In 2003, the Supreme Court heard Lawrence v. Texas. The case concerned a Texas statute that banned the practice of sodomy. The decision of The Court was to overturn the statute; Justice Kennedy offered The Court’s majority opinion. In his decision, Justice Kennedy wrote that the Texas law unduly impeded an individual’s liberties that are protected in the Due Process Clause of the 14th Amendment. Further, Justice Kennedy ended his decision with a unique interpretation of the Due Process Clause stating, “the Texas statute furthers no legitimate state interest which can justify its intrusion into the personal private life of the individual.” While this quote may seem rather benign on the surface, it indeed suggests that Justice Kennedy adopts an extremely broad interpretation of the 14th Amendment. Nowhere in the text of the amendment is a compulsion to use compelling state interest as a qualification of a statute’s constitutionality. Thus, Justice Kennedy has effectively taken away an entire line of reasoning from legislators if they were to cite state or national interests in defense of a law. Nonetheless, this broad interpretation of the 14th Amendment set the stage for Justice Kennedy’s most recent decision on gay rights.

In 2015 the Supreme Court reviewed and decided on Obergefell v. Hodges. The Supreme Court granted this particular case the writ of certiorari because of the conflicting Circuit Court rulings regarding state bans on same-sex marriage. Just as he did in Lawrence, Justice Kennedy offered the majority decision in a case of this ilk. He held that the case was not about the right to same-sex marriage but rather “the right to marriage in a comprehensive sense.” Justice Kennedy ruled that a state’s ban on gay marriage was unconstitutional based on the Equal Protection Clause of the 14th Amendment. His analysis of the 14th Amendment shows a judicial philosophy that includes a number of implied applications of the 14th Amendment; the right to marriage is indeed not mentioned anywhere in the 14th Amendment. Nonetheless, Justice Kennedy’s decision in Obergefell can be summed up in the manner in which he concludes his opinion: “It would misunderstand these men and women to say they disrespect the idea of marriage. Their plea is that they do respect it, respect it so deeply that they seek to find its fulfillment for themselves. Their hope is not to be condemned to live in loneliness, excluded from one of civilization's oldest institutions. They ask for equal dignity in the eyes of the law. The Constitution grants them that right.”

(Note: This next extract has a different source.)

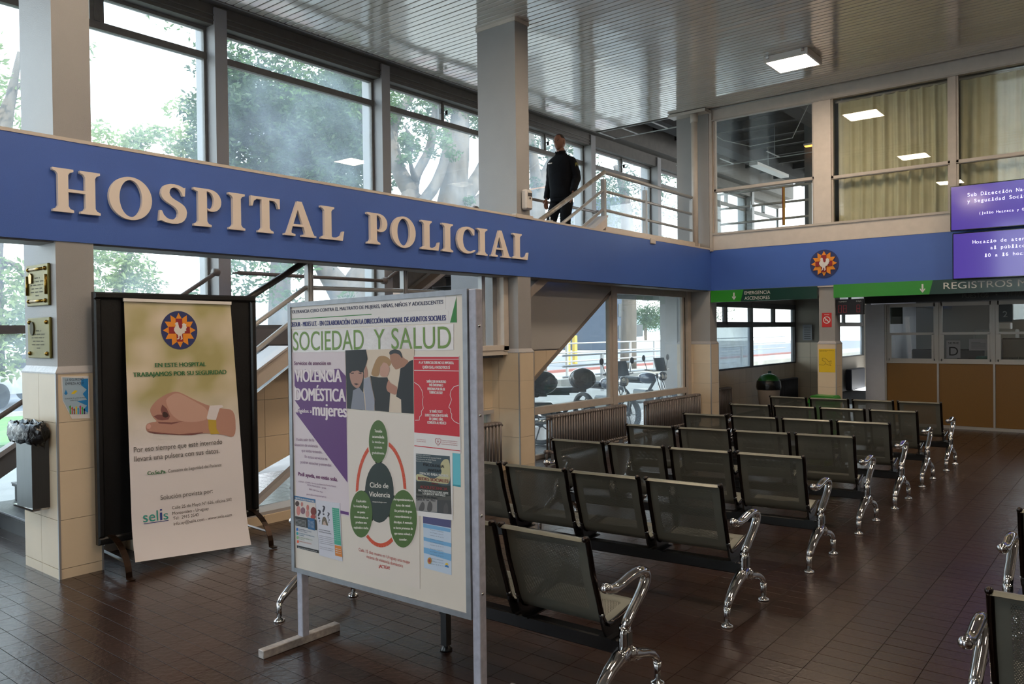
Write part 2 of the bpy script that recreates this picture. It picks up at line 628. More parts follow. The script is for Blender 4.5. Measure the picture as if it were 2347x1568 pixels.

Justice Kennedy’s decisions on gay rights cases point to a major tenet of his judicial philosophy: a broad interpretation of the 14th Amendment. By invoking the implied powers of the Due Process and Equal Protection Clauses, Justice Kennedy has established poignant precedents for civil liberties cases.

Conclusion

Justice Kennedy’s tenure has been largely defined by his role as the “swing vote” of the high court. The prospect of his retirement would not only change the current judicial philosophy of the Supreme Court, it would likely result in a court with no “swing votes” at all. Nonetheless, the perils of over-analyzing the political motivations behind Supreme Court decisions are numerous. The most accurate explanation of how a justice gains their reputation is to look at the various philosophies they use to justify their writing. In the case of Justice Kennedy, it is imprudent to label him as a politically moderate, libertarian or unaligned jurist. However, his uniquely broad reading and application of the 1st and 14th amendments have lead to controversial decisions like Citizens United and Obergefell. These decisions resulted in decisions that are praised and criticized by Republicans and Democrats, alike. The post-Kennedy era will result in much more than an ideologically tilted court, it could inevitably lead to a court without justices that have equally broad definitions of the 1st and 14th Amendments.